The experimental results on the effect of rooftop PV panels on roof temperature were used to estimate the changes in heating and cooling loads for the different houses designs presented in Table 3. The calculations assumed a uniform roof orientation facing north and a roof insulation value of R4. The following equations were used to estimate new values of Q_h and Q_c for a house with rooftop PV roof,

$$Q_{h, pv}={\displaystyle \frac{(A_{cond}\times Q_h+A_{roof}\times q_h)}{A_{cond}}}$$

(6)

$$Q_{c, pv}={\displaystyle \frac{(A_{cond}\times Q_c-A_{roof}\times q_c)}{A_{cond}}}$$

(7)

where

• Q_h,pv—Heating load for rooftop PV house MJ/m² of conditioned floor area.
• Q_c,pv—Cooling load for rooftop PV house MJ/m² of conditioned floor area.
• Q_h—Heating load for house without PV panels, MJ/m² of conditioned floor area.
• Q_c—Cooling load for house without PV panels, MJ/m² of conditioned floor area.
• A_cond—Conditioned floor area (m²).
• A_roof—Roof area covered by PV panels (m²).
• $q_h$—Energy increased in space heating MJ/m² of the rooftop PV area.
• $q_c$—Energy saved in space cooling MJ/m² of the rooftop PV area.

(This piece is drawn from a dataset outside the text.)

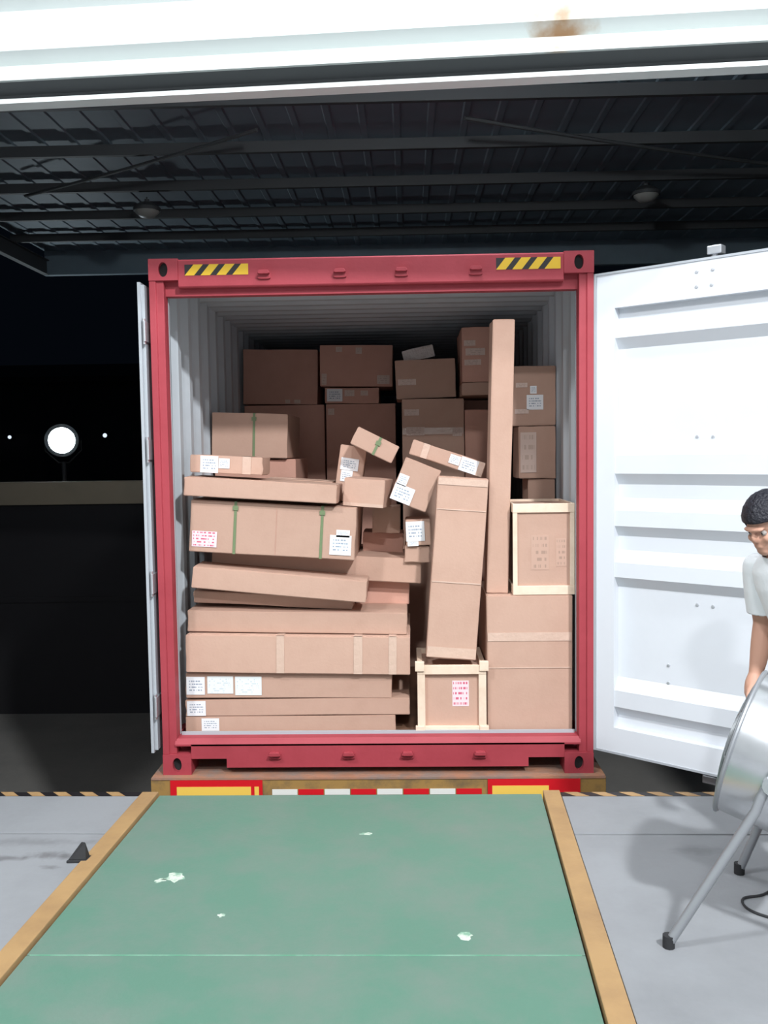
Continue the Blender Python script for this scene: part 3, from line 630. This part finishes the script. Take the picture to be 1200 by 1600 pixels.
# ================================================================== PERSON
def person():
    fac = R(-152); base = Vector((1.82, -1.44, ZD)); sc = .928
    J = dict(pel=(0, 0, .88), sp=(.0, 0, 1.02), ch=(.015, 0, 1.18), up=(.03, 0, 1.31), nk=(.055, 0, 1.40), hd=(.085, 0, 1.455))
    def lean(z): return .19*max(0, (min(z, 1.42)-.85)/.57)**1.3   # the trunk bends forward
    E = [('pel', 'sp'), ('sp', 'ch'), ('ch', 'up'), ('up', 'nk'), ('nk', 'hd')]
    Rr = dict(pel=(.125, .105), sp=(.12, .10), ch=(.135, .105), up=(.12, .09), nk=(.05, .05), hd=(.05, .05))
    for s, n in ((1, 'l'), (-1, 'r')):
        J.update({n+'s': (.02, s*.155, 1.315), n+'e': (.03, s*.215, 1.06), n+'w': (.14, s*.205, .84), n+'p': (.175, s*.195, .765),
                  n+'h': (.0, s*.085, .84), n+'k': (.03, s*.10, .47), n+'a': (-.02, s*.105, .085), n+'t': (.12, s*.12, .04)})
        Rr.update({n+'s': (.058, .058), n+'e': (.042, .042), n+'w': (.027, .030), n+'p': (.022, .036), n+'h': (.085, .085), n+'k': (.058, .058), n+'a': (.037, .037), n+'t': (.028, .040)})
        E += [('up', n+'s'), (n+'s', n+'e'), (n+'e', n+'w'), (n+'w', n+'p'), ('pel', n+'h'), (n+'h', n+'k'), (n+'k', n+'a'), (n+'a', n+'t')]
    for n, kx, fx in (('l', .15, .19), ('r', .0, -.12)):   # one foot steps forward
        for k, dx in (('k', kx), ('a', fx), ('t', fx)): q = J[n+k]; J[n+k] = (q[0]+dx, q[1], q[2])
    raw = MB()
    def ring_loft(rings, n=24):   # (centre x, z, half depth, half width)
        raw.add([(cx+rx*math.cos(2*math.pi*k/n), ry*math.sin(2*math.pi*k/n), z) for cx, z, rx, ry in rings for k in range(n)],
                [(i*n+k, i*n+(k+1) % n, (i+1)*n+(k+1) % n, (i+1)*n+k) for i in range(len(rings)-1) for k in range(n)]+[tuple(range(n))[::-1], tuple(range((len(rings)-1)*n, len(rings)*n))])
    ring_loft([(0, .77, .085, .12), (0, .84, .11, .155), (0, .92, .105, .15), (.0, 1.02, .095, .135), (.01, 1.14, .108, .148), (.018, 1.25, .112, .160), (.025, 1.32, .095, .155), (.035, 1.365, .07, .11), (.045, 1.39, .055, .06), (.075, 1.47, .052, .055), (.085, 1.50, .05, .05)])
    def limb(ks):
        pts = [Vector(J[k]) for k in ks]; rad = [sum(Rr[k])/2 for k in ks]; P_, R_ = [], []
        for i in range(len(pts)-1):
            for t in range(5): P_.append(pts[i].lerp(pts[i+1], t/5)); R_.append(rad[i]+(rad[i+1]-rad[i])*t/5+(.006*math.sin(math.pi*t/5)))
        P_.append(pts[-1]); R_.append(rad[-1]); raw.tube(P_, R_, 14)
        for p, r in zip(pts, rad): raw.lathe([(.001, -r)]+[(r*math.cos(a_), r*math.sin(a_)) for a_ in (-1.1, -.6, 0, .6, 1.1)]+[(.001, r)], 14, X=Matrix.Translation(p))
    for s, n in ((1, 'l'), (-1, 'r')):
        limb([n+'s', n+'e', n+'w', n+'p']); limb([n+'h', n+'k', n+'a', n+'t'])
        p = Vector(J[n+'p'])
        for off, ln in ((-.027, .070), (-.009, .082), (.009, .078), (.027, .062)):
            a = p+Vector((off, -s*.008, .02)); raw.tube([a, a+Vector((.006, -s*.004, -ln*.45-.02)), a+Vector((.004, -s*.018, -ln*.75-.02)), a+Vector((-.004, -s*.03, -ln-.02))], [.0105, .0095, .009, .0075], 10)
        raw.tube([p+Vector((.01, -s*.01, .03)), p+Vector((.045, -s*.025, .0)), p+Vector((.055, -s*.035, -.035))], [.013, .011, .0085], 10)
    rawm = bpy.data.meshes.new('raw_limbs'); rawm.from_pydata(raw.v, [], raw.f)
    bm = bmesh.new(); bm.from_mesh(rawm); bmesh.ops.recalc_face_normals(bm, faces=bm.faces)
    # head, jaw, nose, ears, brow
    HC = Vector((.115, 0, 1.535)); HT = Matrix.Translation(HC) @ Matrix.Rotation(R(26), 4, 'Y')
    def blob(c, r):
        bmesh.ops.create_uvsphere(bm, u_segments=20, v_segments=14, radius=1, matrix=HT @ Matrix.Translation(c) @ Matrix.Diagonal((*r, 1)))
    blob((-.012, 0, .03), (.098, .078, .085)); blob((.03, 0, -.045), (.062, .058, .07)); blob((.072, 0, -.088), (.022, .028, .022))
    blob((.094, 0, -.018), (.018, .013, .022)); blob((.084, 0, .02), (.02, .05, .012)); blob((.085, 0, -.058), (.014, .026, .007)); blob((.083, 0, -.07), (.012, .022, .007))
    for s in (1, -1): blob((-.005, s*.08, -.015), (.02, .010, .034)); blob((.066, s*.036, -.03), (.02, .022, .02))
    blob((-.035, 0, -.07), (.05, .05, .07))
    me = bpy.data.meshes.new('raw'); bm.to_mesh(me); bm.free(); o = bpy.data.objects.new('raw', me); C.objects.link(o)
    m = o.modifiers.new('r', 'REMESH'); m.mode = 'VOXEL'; m.voxel_size = .006
    m = o.modifiers.new('s', 'SMOOTH'); m.factor = .5; m.iterations = 3
    dg = bpy.context.evaluated_depsgraph_get(); body = bpy.data.meshes.new_from_object(o.evaluated_get(dg)); bpy.data.objects.remove(o)
    
    for v in body.vertices: v.co.x += lean(v.co.z)
    body.materials.clear(); body.materials.append(M['skin']); body.polygons.foreach_set('use_smooth', [True]*len(body.polygons)); body.name = 'person'
    HT = Matrix.Translation((lean(1.535), 0, 0)) @ HT
    P = bpy.data.objects.new('person', body); C.objects.link(P)
    P.location = base; P.rotation_euler = (0, 0, fac); P.scale = (sc,)*3
    tag(P, 'dark-haired person in a white shirt, half cut off by the right edge', 'person')
    def cloth(name, test, off, mt):
        b = bmesh.new(); b.from_mesh(body); b.normal_update()
        bmesh.ops.delete(b, geom=[f for f in b.faces if not test(f.calc_center_median())], context='FACES')
        for _ in range(4): bmesh.ops.smooth_vert(b, verts=[v for v in b.verts if not v.is_boundary], factor=.5, use_axis_x=True, use_axis_y=True, use_axis_z=True)
        b.normal_update()
        for v in b.verts: v.co += v.normal*off
        mm = bpy.data.meshes.new(name); b.to_mesh(mm); b.free(); mm.materials.append(mt); mm.polygons.foreach_set('use_smooth', [True]*len(mm.polygons))
        q = bpy.data.objects.new(name, mm); C.objects.link(q); q.parent = P
        s = q.modifiers.new('t', 'SOLIDIFY'); s.thickness = .004; s.offset = 1
    cloth('shirt', lambda c: (.86 < c.z < 1.40 and abs(c.y) < .16 and not (c.z < 1.0 and c.x > .125+lean(c.z))) or (1.12 < c.z < 1.40 and abs(c.y) >= .155), .016, M['shirt'])
    cloth('trousers', lambda c: .12 < c.z < .93 and abs(c.y) < .172 and not (c.x > .1 and abs(c.y) > .14 and c.z > .6), .012, M['trous'])
    # hair: cap over crown, sides and nape
    b = bmesh.new(); bmesh.ops.create_uvsphere(b, u_segments=36, v_segments=24, radius=1)
    rr2 = random.Random(5)
    dele = []
    for v in b.verts:
        x, y, z = v.co; v.co = Vector((-.018+x*.110, y*.093, .034+z*.098))
        v.co *= 1+rr2.uniform(-.012, .02)
    for f in b.faces:
        c = f.calc_center_median()
        if (c.x > .035 and c.z < .052) or (c.x > -.0 and c.z < -.005) or (c.z < -.06): dele.append(f)
    bmesh.ops.delete(b, geom=dele, context='FACES')
    mm = bpy.data.meshes.new('hair'); b.to_mesh(mm); b.free(); mm.materials.append(M['hair']); mm.polygons.foreach_set('use_smooth', [True]*len(mm.polygons))
    h = bpy.data.objects.new('hair', mm); C.objects.link(h); h.parent = P; h.matrix_local = HT; s = h.modifiers.new('t', 'SOLIDIFY'); s.thickness = .012; s.offset = 0
    for s in (1, -1):
        for nm, r, dx, mt in (('eye', .0125, .0, M['eyew']), ('iris', .0065, .0075, M['eyed'])):
            q = MB().lathe([(0, -r), (r*.7, -r*.7), (r, 0), (r*.7, r*.7), (0, r)], 12).build(nm, mt, P, smooth=True); q.matrix_local = HT @ Matrix.Translation((.070+dx*.85, s*.032, -.002))
    for s in (1, -1):
        q = MB().prism([(-.10, -.045), (.10, -.05), (.175, -.035), (.185, .02), (.14, .05), (-.07, .045), (-.11, .0)], .0, .02, 'z').tube([(.1, -.05, .02), (.09, -.03, .07), (.08, .03, .075), (.09, .055, .02)], .010, 6)
        q.build('sandal', M['rubber'], P, loc=(.19 if s == 1 else -.12, s*.112, 0), smooth=False)
    return P
person()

The differences between roofs with and without PV panels are presented in Figure 8 for the various house floor areas. Although all the houses were assessed within the same climate zone, the heating and cooling loads exhibit different behaviors due to the variations in design and structural materials for each house. Some houses require more energy for space cooling than for space heating (houses 2 and 3), while others display the opposite behavior (house 1). However, applying Equations (6) and (7) reveals that adding PV panels to a roof with an insulation value of R4 has a significant effect on the annual energy load. This is explained by a decrease in space cooling load and an increase in heating load, resulting in a total energy load reduction between 5.3% to 6.1%. This reduction in the total annual energy load due to the inclusion of the PV shading in the thermal analysis could change the star rating of a house. For example, house 1 in Table 3 shows a total energy load dropping below 30 MJ/m² (see Figure 8), which raised its star rating from 6.8 to above 7 stars, as explained in Figure 7, making it meet the national rating standard.

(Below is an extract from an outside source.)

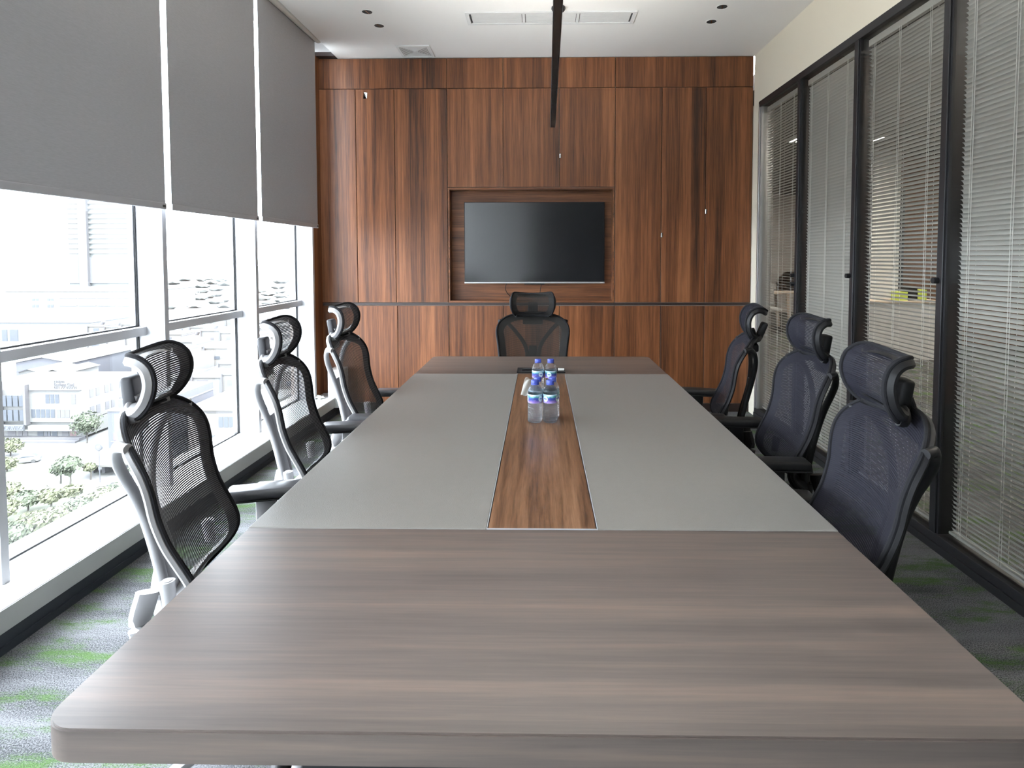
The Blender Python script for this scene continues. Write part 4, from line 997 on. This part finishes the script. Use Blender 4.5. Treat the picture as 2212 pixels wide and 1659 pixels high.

The annual energy yield of the rooftop PV system was estimated using Sunny Design software [21], based on the same roof design and climatic conditions. The results show that the change in heating and cooling loads due to the installation of rooftop PV panels is very minor (approximately 0.2%) compared to the energy output of the PV system (820 MJ/m²). This finding reinforces the benefits of rooftop PV installations in buildings and demonstrates that any impact on thermal performance is negligible.

5. Conclusions

This study investigated the impact of rooftop PV panel shading on the thermal behavior of roofs and the resulting changes in the heating and cooling loads of houses. Experimental data collected over the course of a year in Sydney revealed that rooftop PV panels significantly reduce roof surface temperatures during the daytime between 5 and 20 °C, which falls within the same range described by [3,8,11,12], particularly in summer, by providing shading. Conversely, at night, covered roofs exhibit slightly higher temperatures (1–3 °C) than uncovered ones due to reduced long-wave radiation losses. Simulations using the Accurate Sustainability software demonstrated that for houses with R4-insulated roofs, rooftop PV panels decrease the cooling load in summer but increase the heating load in winter, resulting in a net annual energy load reduction of 5.3–6.1%. When comparing the findings of this study with those presented in Table 1 of the literature review, a strong alignment was found with the results of studies [1,2,3,4,6,7,8,9,12,13,14,15], particularly regarding the reduction in heat gain and cooling load resulting from rooftop PV installations.

While the experimental results showed clear temperature differences between covered and uncovered roofs, the effect on the annual energy load of houses was found to be minor if the northern side roof area covered with PV panels is small. Furthermore, the design of some house roofs does not allow enough area for significant PV installation, which could limit the shading effect of the PV panels. Nonetheless, even these minor energy savings can be significant when scaled across star ratings and building sustainability measures. These findings suggest that while rooftop PV systems primarily contribute to renewable electricity generation, their impact on the thermal performance of houses can be relatively significant if the majority of the roof area is covered with PV panels and should be considered alongside other energy efficiency measures in sustainable building design.

Future experimental work could be conducted at different latitudes and with various roof structures to develop a general correlation that could be used in thermal performance software to estimate the impact of rooftop PV panel shading on the thermal behavior of roofs.